A contre-pied de ce qu’il avait fait dans Pina, Wenders n’utilise plus la 3D pour filmer l’indescriptible spectacle de corps en mouvement, mais simplement la matière brute des visages et des êtres aux prises avec la réalité la plus dénuée de fard. Les minuscules particules de poussière qui flottent dans l’air lors de la séquence d’ouverture soulignent ainsi le sens du détail permit par un relief qui semble tout amplifier. Malgré tout, on oublie assez rapidement le procédé, qui n'apporte pas grand chose au récit, si ce n'est quelques effets de changement de focale. Car l’impression subjective d’être "au plus près" des personnages, ouvertement recherchée par Wenders, ce n’est au fond jamais par l’image qu’elle passe, mais bien uniquement par le récit et la mise en scène, comme le prouvent les plus belles œuvres sensibles de cinéma en 2D depuis 120 ans.
Dans Every thing will be fine, au contraire, on se sent toujours un peu en retrait, dans une distanciation qui étouffe toute émotion. Car malgré la tendresse effective que Wenders porte à ses personnages, ceux-ci font plus l’effet d’archétypes que d’êtres de chair et de sang.
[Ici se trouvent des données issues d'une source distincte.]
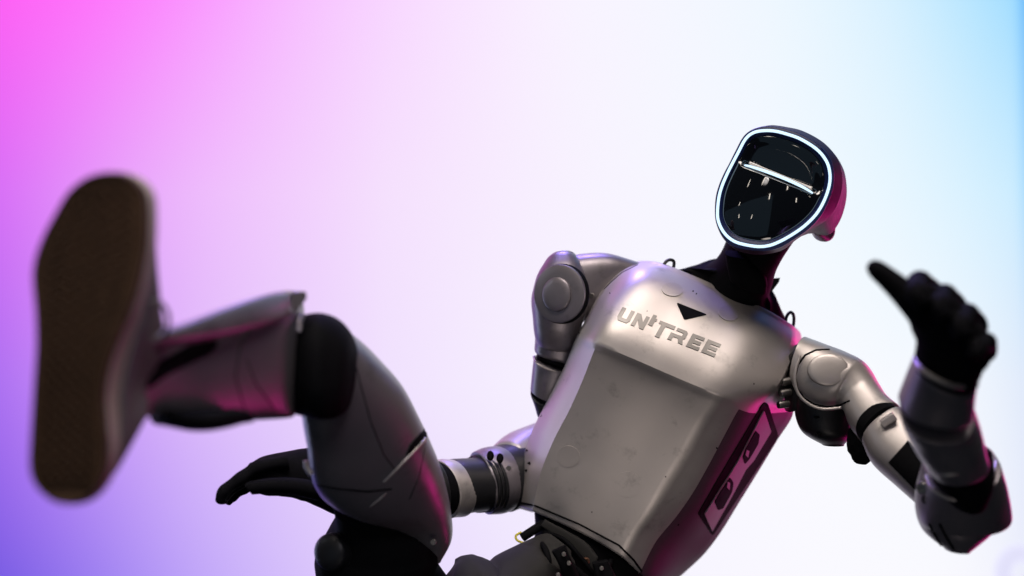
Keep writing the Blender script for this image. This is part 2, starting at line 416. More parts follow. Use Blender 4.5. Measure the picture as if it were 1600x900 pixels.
# letters of the chest wordmark
A = Vector((962, 499)); B = Vector((1118, 559))               # baseline
U = Vector((13, -23)) * .86                                    # slanted cap height
def lp(u, v): return tuple(A + (B - A) * u + U * v)
def stroke_letter(polys, k):
    for p in polys: pass
def letter(polys):
    bm_objs = None
    bm = bmesh.new()
    for poly in polys:
        pts = [lp(*q) for q in poly]
        sub = bmesh.new()
        vs = [sub.verts.new((p[0], p[1], 0)) for p in pts]
        for t in tessellate_polygon([[Vector((p[0], p[1], 0)) for p in pts]]):
            try: sub.faces.new([vs[i] for i in t])
            except ValueError: pass
        for _ in range(3):
            es = [e for e in sub.edges if e.calc_length() > 8]
            if not es: break
            bmesh.ops.subdivide_edges(sub, edges=es, cuts=1); bmesh.ops.triangulate(sub, faces=sub.faces)
        nav = Vector()
        for v in sub.verts:
            p, nn = hit(TB, v.co.x, v.co.y); v.co = p; nav += nn
        nav.normalize()
        for v in sub.verts: v.co += nav * .0011
        g = bmesh.ops.extrude_edge_only(sub, edges=[e for e in sub.edges if e.is_boundary])
        for v in [x for x in g['geom'] if isinstance(x, bmesh.types.BMVert)]: v.co -= nav * .003
        me = bpy.data.meshes.new('t'); sub.to_mesh(me); sub.free(); bm.from_mesh(me); bpy.data.meshes.remove(me)
    return finish('letter', bm, LETTER, torso_o, 30)
s = .030                                                      # stroke width along the baseline
def E(x, w=.125):
    return [[(x, 0), (x + w, 0), (x + w, .24), (x + .045, .24), (x + .045, .38), (x + w * .92, .38), (x + w * .92, .62), (x + .045, .62), (x + .045, .76), (x + w, .76), (x + w, 1), (x, 1)]]
letter([[(0, .22), (.02, 0), (.105, 0), (.125, .2), (.125, .96), (.088, .96), (.088, .26), (.038, .26), (.038, .96), (0, .96)]])
letter([[(.148, 0), (.186, 0), (.186, .52), (.235, 0), (.275, 0), (.275, .96), (.238, .96), (.238, .48), (.188, .96), (.148, .96)]])
letter([[(.288, .45), (.333, .45), (.333, .80), (.345, .86), (.345, 1.02), (.326, 1.02), (.326, 1.24), (.288, 1.24)]])
letter([[(.400, -.14), (.445, -.14), (.445, .76), (.530, .76), (.530, 1.02), (.372, 1.02), (.372, .80), (.400, .80)]])
letter([[(.515, 0), (.555, 0), (.555, .30), (.600, .30), (.622, 0), (.668, 0), (.643, .36), (.662, .46), (.662, .86), (.640, .99), (.550, .99), (.550, .78), (.622, .76), (.622, .53), (.515, .53)]])
letter(E(.700)); letter(E(.852, .135))
plate('chest_triangle', round_poly([(1057, 473), (1105, 492), (1069, 500)], 3), TB, .0012, MATTE, torso_o, step=9)
for c in ((1050, 453, 16.5, 10.5), (1139, 490, 16.5, 11.5)):
    plate('sensor_pad', circ(*c, rot=.12), TB, .0014, PAD, torso_o, step=7)
plate('sensor_pad', circ(888, 713, 18, 16.5), TB, .0007, PAD, torso_o, step=7)
plate('sensor_pad', circ(980, 757, 22, 20), TB, .0003, SILVER, torso_o, step=7)
line('seam', [(944, 452), (957, 439), (972, 426), (996, 414)], TB, .0012, MATTE, torso_o, lift=-.0003)
line('rim_groove', [(806, 784), (836, 790), (905, 819), (967, 852), (990, 875), (1003, 893)], TB, .0018, MATTE, torso_o, lift=-.0004)

rc = random.Random(3)
for (x, y, r_) in ((845,649,2.6),(823,704,1.6),(827,724,2.8),(822,735,2.0),(811,768,2.6),(808,776,1.8),(905,520,1.2),(953,458,1.1),(1011,486,1.0),(1120,700,1.6),(1060,820,1.5),(1178,600,1.2),(870,590,1.0),(1040,745,1.0),(925,800,1.0),(1083,455,1.4),(1088,459,1.2)):
    plate('paint_chip', [(x + r_ * rc.uniform(.5, 1.2) * math.cos(a), y + 1.3 * r_ * rc.uniform(.5, 1.2) * math.sin(a)) for a in [k * math.pi / 4 for k in range(8)]], TB, .0002, MATTE, torso_o, step=9, depth=.0005)
# ---- side vent panel (on the robot's flank)
def quad3(pts): return [W(*p) for p in pts]
def prism(name, pts, th, mat, parent, bev=0, sharp=30, nrm=None):
    P = [W(*p) if not isinstance(p, Vector) else p for p in pts]
    c = sum(P, Vector()) / len(P); nn = nrm
    if nn is None:
        nn = Vector()
        for i in range(len(P)): nn += (P[i] - c).cross(P[(i + 1) % len(P)] - c)
        nn.normalize()
        if nn.dot(CAM - c) < 0: nn = -nn
    bm = bmesh.new(); a = [bm.verts.new(p) for p in P]; b = [bm.verts.new(p - nn * th) for p in P]
    bm.faces.new(a); bm.faces.new(b[::-1]); n = len(P)
    for i in range(n): bm.faces.new((a[i], a[(i + 1) % n], b[(i + 1) % n], b[i]))
    if bev: bmesh.ops.bevel(bm, geom=[e for e in bm.edges], offset=bev, segments=2, affect='EDGES')
    return finish(name, bm, mat, parent, sharp)
plate('vent_recess', round_poly([(1193, 628), (1199, 630), (1216, 682), (1113, 837), (1090, 802), (1140, 716)], 4), TB, .0012, MATTE, torso_o, step=12)
plate('vent_panel', round_poly([(1192, 640), (1203, 673), (1176, 718), (1163, 733), (1157, 745), (1144, 770), (1111, 829), (1099, 802), (1140, 738), (1152, 718)], 2), TB, .003, PANEL, torso_o, step=10)
plate('vent_opening', round_poly([(1178, 671), (1184, 677), (1182, 691), (1168, 715), (1161, 723), (1158, 712), (1162, 700)], 2), TB, .0042, MATTE, torso_o, step=10)
plate('vent_opening', round_poly([(1138, 744), (1143, 752), (1141, 766), (1127, 792), (1119, 795), (1114, 782), (1122, 768)], 2), TB, .0042, MATTE, torso_o, step=10)
plate('vent_bar', [(1163, 700), (1167, 702), (1165, 712), (1161, 708)], TB, .0052, PANEL, torso_o, step=10)
plate('vent_bar', [(1133, 750), (1137, 752), (1136, 763), (1132, 759)], TB, .0052, PANEL, torso_o, step=10)

# ---- collar and neck
limb('collar', [(1046,430, 1120,462, 2.24,.02,.0),(1060,432, 1165,480, 2.25,.035),(1085,430, 1200,490, 2.26,.045)], MATTE, robot, e=2.2, bev=0)
nk = limb('neck', [(1030,440,1236,550,2.30,.06),(1052,429,1238,528,2.29,.065),(1078,426,1222,503,2.28,.07),(1098,423,1205,482,2.27,.07),(1113,413,1202,462,2.26,.065),(1124,400,1208,440,2.25,.062),(1131,387,1213,420,2.24,.062),(1137,372,1222,400,2.23,.062),(1145,352,1240,372,2.22,.06)], MATTE, robot, e=2.1, steps=6)
limb('neck_pad', [(1133,396,1168,402,2.176,.012),(1136,415,1196,432,2.188,.016),(1140,432,1198,455,2.20,.016)], MATTE, nk, e=3)
prism('neck_tab', [(1200,436,2.27),(1219,434,2.27),(1217,441,2.27),(1205,457,2.27),(1198,470,2.27)], .02, BLACK, robot)
def hoop(pts, d, name='lifting_ring'): return tube(name, [(x, y, d + k * .004) for k, (x, y) in enumerate(pts)], .0026, BLACK, robot, closed=True, smooth=5)
hoop([(1035,423),(1039,411),(1046,406),(1053,409),(1051,421),(1043,429)], 2.24)
hoop([(1228,508),(1229,495),(1235,488),(1240,493),(1240,506),(1236,517)], 2.27)
for q in ((1044, 422, 2.235), (1233, 510, 2.265)):
    lathe('ring_socket', W(*q), D((.4, .9, 0)), [(.006, -.012), (.006, .001), (.005, .002), (.0005, .002)], BLACK, robot, n=20)

# ---- head
LEDP = [(1195,204),(1178,207),(1165,217),(1153,239),(1144,256),(1136,272),(1128,291),(1123,310),(1121,335),(1124,350),(1131,363),(1141,373),(1155,380),(1181,385),(1200,384),(1217,378),(1237,367),(1257,353),(1275,335),(1287,315),(1295,293),(1297,275),(1294,258),(1287,245),(1277,234),(1263,224),(1246,215),(1228,209),(1212,205)]
OUT1 = [(1195,197),(1176,202),(1161,214),(1148,238),(1139,256),(1131,271),(1123,290),(1118,310),(1117,336),(1120,352),(1127,368),(1137,380),(1153,388),(1181,392),(1202,392),(1222,386),(1243,373),(1262,360),(1281,341),(1294,318),(1302,295),(1304,274),(1301,255),(1293,240),(1282,228),(1266,217),(1248,208),(1230,202),(1212,198)]
OUT2 = [(1200,196),(1180,201),(1164,212),(1150,236),(1141,256),(1134,272),(1126,292),(1122,310),(1121,334),(1124,352),(1131,370),(1141,384),(1156,393),(1181,398),(1204,396),(1224,390),(1245,374),(1268,358),(1290,345),(1306,324),(1315,298),(1316,274),(1310,251),(1300,236),(1287,223),(1270,212),(1250,203),(1232,199),(1214,196)]
OUT3 = [(1212,197),(1190,204),(1175,214),(1160,236),(1152,256),(1146,272),(1140,292),(1137,308),(1138,322),(1144,334),(1152,344),(1164,352),(1180,356),(1205,355),(1228,352),(1245,352),(1262,358),(1278,366),(1294,367),(1306,356),(1317,334),(1323,305),(1321,275),(1313,254),(1300,236),(1284,221),(1264,210),(1246,203),(1228,199)]
OUT4 = [(1222,212),(1205,216),(1192,224),(1182,240),(1176,256),(1172,272),(1168,288),(1168,300),(1170,312),(1176,322),(1184,330),(1194,336),(1206,340),(1222,340),(1238,340),(1252,342),(1266,346),(1278,352),(1288,352),(1296,344),(1304,328),(1308,304),(1306,278),(1300,260),(1290,244),(1276,232),(1260,222),(1248,216),(1235,212)]
# depth of the slanting face plane
def fd(x, y): return 2.085 + (1297 - x) * .00018 + (300 - y) * .00012
def ring3(pts, dd, sc=1.0, c=(1208, 292), sm=4):
    out = []
    n = len(pts); f = lambda k: Vector(pts[k % n])
    for i in range(n):
        for s_ in range(sm):
            p = crom(f(i - 1), f(i), f(i + 1), f(i + 2), s_ / sm)
            x = c[0] + (p.x - c[0]) * sc; y = c[1] + (p.y - c[1]) * sc
            out.append(W(x, y, fd(x, y) + dd))
    return out
bm = bmesh.new()
skin_rings(bm, [ring3(LEDP, .006, .895), ring3(LEDP, .003, .91), ring3(LEDP, .0, .985), ring3(OUT1, .0, .992), ring3(OUT1, .004), ring3(OUT2, .03), ring3(OUT2, .05, 1.0), ring3(OUT3, .11), ring3(OUT3, .135, .985), ring3(OUT4, .18), ring3(OUT4, .20, .8, (1238, 285))], False, True)
bm.faces.ensure_lookup_table()
for i in range(len(LEDP) * 4 * 4): bm.faces[i].material_index = 1
head = finish('head', bm, HEADP, robot, 70); head.data.materials.append(LED_HALO)
tube('light_ring', [(x, y, fd(x, y) - .0005) for x, y in LEDP], .0022, LED, head, closed=True, smooth=4)
# face: brow recess above, bulging visor below a ledge
b0, b1 = Vector((1162, 258)), Vector((1270, 302)); bd = (b1 - b0).normalized(); bn = Vector((bd.y, -bd.x))   # bn points up
def face_pts(sc, centre):
    out = []; n = len(LEDP); f = lambda k: Vector(LEDP[k % n])
    for i in range(n):
        for s_ in range(6):
            p = crom(f(i - 1), f(i), f(i + 1), f(i + 2), s_ / 6); out.append(Vector(centre) + (p - Vector(centre)) * sc)
    return out
def sst(a, b, x): t = min(1, max(0, (x - a) / (b - a))); return t * t * (3 - 2 * t)
FC = (1206, 290); NR = 90
def face_depth(q, sc):
    v = (q - b0).dot(bn); ed = sst(0, .25, .915 - sc)
    low = -.014 * max(0, 1 - (sc / .915) ** 2) ** .75
    up = .010 * ed * (1 - .75 * sst(0, 70, v))
    return .004 + low + (up - low) * sst(-3, 9, v)
rings = []
for j in range(NR):
    sc = .915 * (1 - j / NR); ring = []
    for q in face_pts(sc, FC): ring.append(W(q.x, q.y, fd(q.x, q.y) + face_depth(q, sc)))
    rings.append(ring)
bm = bmesh.new(); skin_rings(bm, rings, False, True)
face = finish('visor', bm, GLASS, head, 60)
FB = bvh_of(face)
bp_ = []
for x, y in [(1163,258),(1172,260),(1185,264),(1200,269),(1216,275),(1233,282),(1250,290),(1261,296),(1270,302)]:
    h = FB.ray_cast(CAM, (W(x, y, 1) - CAM).normalized()); h2 = FB.ray_cast(CAM, (W(x - 2.5, y + 6, 1) - CAM).normalized())
    dd = min(-(ROT.transposed() @ (q[0] - CAM)).z for q in (h, h2) if q[0] is not None)
    bp_.append((x, y, dd - .001))
tube('eye_light_bar', bp_, .0023, LED, head, smooth=6, taper=lambda t: .35 + .65 * max(0, math.sin(math.pi * min(1, max(0, t)))) ** .5)
limb('ear_pod', [(1270,346,1294,356,2.2,.018),(1268,355,1305,362,2.22,.02)], SILVER_SHADED, head, e=2.2)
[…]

Il y a le prototype de l’artiste égocentrique qui nourrit son œuvre de sa vie et surtout de celle des autres (un James Franco un peu endormi), celui de la mère courage magnanime et digne qui reste forte quelques soient les circonstances (Charlotte Gainsbourg, fidèle à elle-même, c’est-à-dire efficace) et même quelques figues emblématiques de seconds rôles féminins qui jouent les utilités dans l’existence du personnage principal (Rachel McAdams, Marie-Josée croze). Même les questions posées sur le sentiment de culpabilité ou le pardon trouvent des réponses évasives et relativement convenues, là où on attendait de l'introspection et de la subtilité. Les atermoiements des personnages peinent alors à nous toucher, voire à nous intéresser, malgré la (trop) forte charge émotionnelle qu'ils véhiculent.
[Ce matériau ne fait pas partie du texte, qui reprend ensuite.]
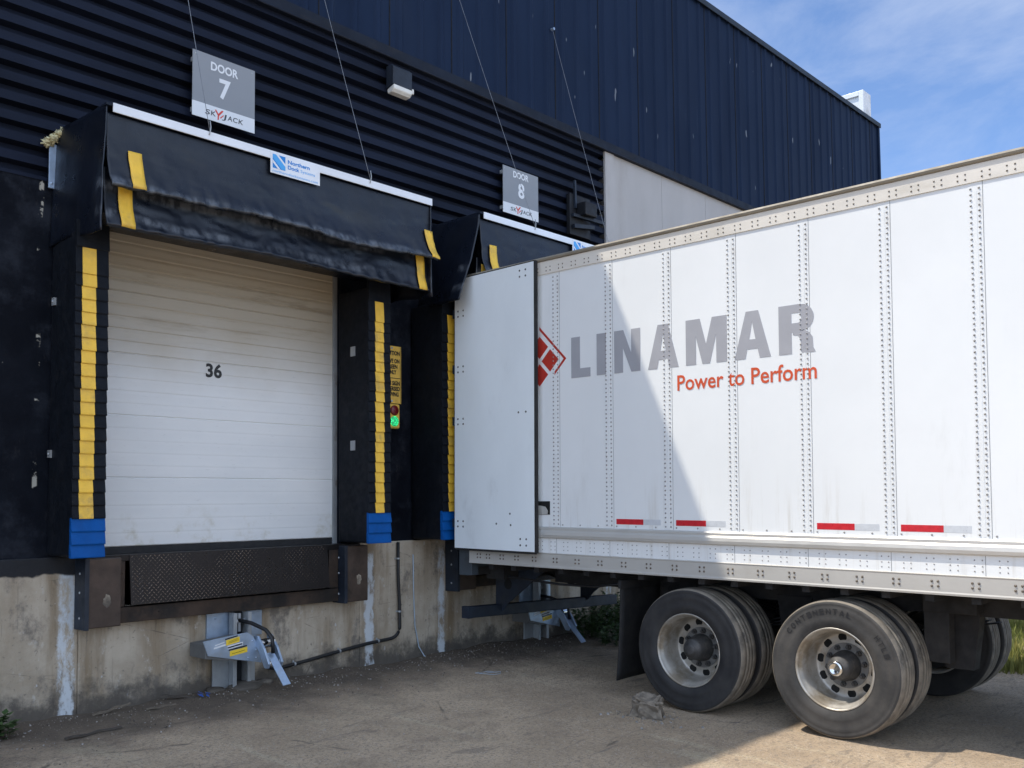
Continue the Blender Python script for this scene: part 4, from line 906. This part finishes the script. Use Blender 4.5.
# wheels
def wheel(yc, xo, side, dusty, cap, deep, word=None):
    """side = -1: outer face looks to -X; xo = x of the outer face"""
    s = side; C0 = (xo, yc, .511)
    e = bpy.data.objects.new('wheel', None); COL.objects.link(e); e.parent = tr
    e.location = Vector(C0)-Vector(TO); e.rotation_euler = (0, 0, 0 if s < 0 else math.pi)
    def wp(mb_, name, mats, parent=None, **k_):
        return mb_.build(name, mats, parent or e, (0, 0, 0), **k_)
    pr = [(.045, .286), (.022, .300), (.010, .318), (.004, .345), (.000, .372), (.0015, .376), (.0005, .400), (.003, .424), (.0015, .430), (.006, .455), (.011, .474), (.009, .478), (.018, .494), (.030, .5035)]
    mis = [0]*(len(pr)-1)
    tread = [(.052, .506), (.084, .5085), (.087, .5025), (.093, .5025), (.096, .509), (.130, .511), (.133, .5045), (.140, .5045), (.144, .511), (.178, .509), (.181, .5025), (.187, .5025), (.190, .5085), (.222, .506)]
    full = pr+tread+[(.274-x_, r_) for x_, r_ in pr[::-1]]
    mis = [0]*(len(pr)-2)+[1]*(len(tread)+2)+[0]*(len(pr)-2)
    mis = (mis+[0]*99)[:len(full)-1]
    mb = MB(); mb.lathe(full, n=96, mis=mis)
    ty = wp(mb, 'tyre', ['tyre_dusty' if dusty else 'tyre_dark', 'tread_dusty'])
    if word:
        mb = MB(); rr = .405; n = len(word); span = R(78)
        for i, ch in enumerate(word):
            a = R(108)+span/2-span*(i+.5)/n
            # seen from -X: right is -y, so angle a measured from the -y axis
            ux = Vector((0, -math.sin(a), -math.cos(a))); uy = Vector((0, -math.cos(a), math.sin(a)))
            text(mb, ch, (.036, .042), Vector((.0005, 0, 0))+uy*rr, ux, uy, .0022, .02)
        wp(mb, 'tyre_lettering', 'tyre_letter')
        mb = MB(); n = 4
        for i, ch in enumerate('HTL1'):
            a = R(38)-R(6.2)*i
            ux = Vector((0, -math.sin(a), -math.cos(a))); uy = Vector((0, -math.cos(a), math.sin(a)))
            text(mb, ch, (.03, .042), Vector((.0005, 0, 0))+uy*rr, ux, uy, .0022, .02)
        wp(mb, 'tyre_code', 'tyre_letter')
    lip = [(.052, .288), (.030, .2935), (.020, .3045), (.014, .3045), (.0125, .299), (.016, .293), (.030, .2865), (.040, .2835), (.052, .2735), (.075, .2665), (.092, .262)]+([(.15, .2605), (.20, .259)] if deep else [])
    dd = .245 if deep else .10
    disc = [(dd-.032, .2545), (dd-.012, .248), (dd, .240), (dd+.003, .225), (dd+.003, .195), (dd-.002, .182), (dd-.004, .172), (dd-.004, .05), (dd-.004, .0)]
    mb = MB(); mb.lathe(lip+disc, n=72)
    back = [(.052, .2885), (.10, .270), (.2, .262), (.26, .29), (.262, .304), (.256, .304)]
    mb.lathe(back, n=48)
    if deep:
        for i in range(10):
            a = 2*math.pi*i/10+.16; p = Vector((dd+.0015, .211*math.cos(a), .211*math.sin(a))); mb.cyl(p-Vector((.001, 0, 0)), p+Vector((.006, 0, 0)), .033, 20, 1)  # black discs painted in place of open, dark hand holes
            a += math.pi/10; p = Vector((dd-.003, .1425*math.cos(a), .1425*math.sin(a)))
            mb.cyl(p, p-Vector((.030, 0, 0)), .0215, 6, 2, smooth=False); mb.cyl(p-Vector((.030, 0, 0)), p-Vector((.050, 0, 0)), .012, 8, 2)
        mb.cyl((dd-.003, 0, 0), (dd-.010, 0, 0), .170, 48, 3)
    rm = wp(mb, 'rim', ['rim', 'hole', 'hub', 'rim_dark'])
    if deep:
        mb = MB(); mb.lathe([(dd, .116), (dd-.05, .112), (dd-.075, .098), (dd-.15, .088), (dd-.17, .080), (dd-.175, .062), (dd-.187, .060), (dd-.19, .0)], n=32)
        wp(mb, 'hub', 'hub')
        mb = MB()
        if cap:
            mb.lathe([(dd-.175, .056), (dd-.205, .055), (dd-.215, .048), (dd-.217, .036), (dd-.214, .034), (dd-.214, .0)], n=32); wp(mb, 'hub_cap', 'chrome')
        else:
            mb.lathe([(dd-.175, .050), (dd-.20, .048), (dd-.205, .03), (dd-.205, .0)], n=24); wp(mb, 'hub_cap', 'hub')
    return e
wheel(WR, -.018, -1, False, False, True)
wheel(WF, -.018, -1, True, True, True, 'CONTINENTAL')
wheel(WR, .315, -1, False, False, False); wheel(WF, .315, -1, False, False, False)
for yc in (WR, WF):
    wheel(yc, TW-.012, 1, False, False, True); wheel(yc, TW-.345, 1, False, False, False)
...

Par ailleurs, le choix de faire du film une vaste fresque qui court sur plus de dix ans renforce l'impression d'une intrigue diluée et amoindrie. Après une première partie plus dense, et admirablement sobre, les sauts dans le temps répétés cassent artificiellement le rythme plutôt contemplatif du film. Et puis, il faut l’avouer, la musique d’Alexandre Desplat, n’arrange rien : lyrique et omniprésente, elle semble souligner la moindre petite émotion et occuper grossièrement tout l’espace.
Bien sûr, réalisé par n’importe qui d’autre, ce conte presque moral aux accents flamboyants ne décevrait pas autant. Plus que ses choix formels ou ses procédés narratifs, c’est notre propre déception que l’on juge : déception face à une œuvre mineure, mais surtout déception face au retour en demi-teinte d’un cinéaste qui confine régulièrement au génie dans le documentaire, et ne parvient plus à convaincre avec ses œuvres de fiction. Bien sûr, l'expérimentation est à présent au cœur du travail du cinéaste, ce qui peut être une piste pour expliquer le soin extrême apporté à la réalisation, au détriment du scénario et du récit. Mais il n'en demeure pas moins frustrant de voir littéralement gaspillées des propositions de cinéma qui, utilisées à bon escient, seraient plus ambitieuses et excitantes que la majorité de la production contemporaine. Pour que chaque chose aille bien à nouveau, comme nous le promet le titre du film, il faudra probablement attendre que Wim Wenders retrouve un sujet vraiment digne de son talent.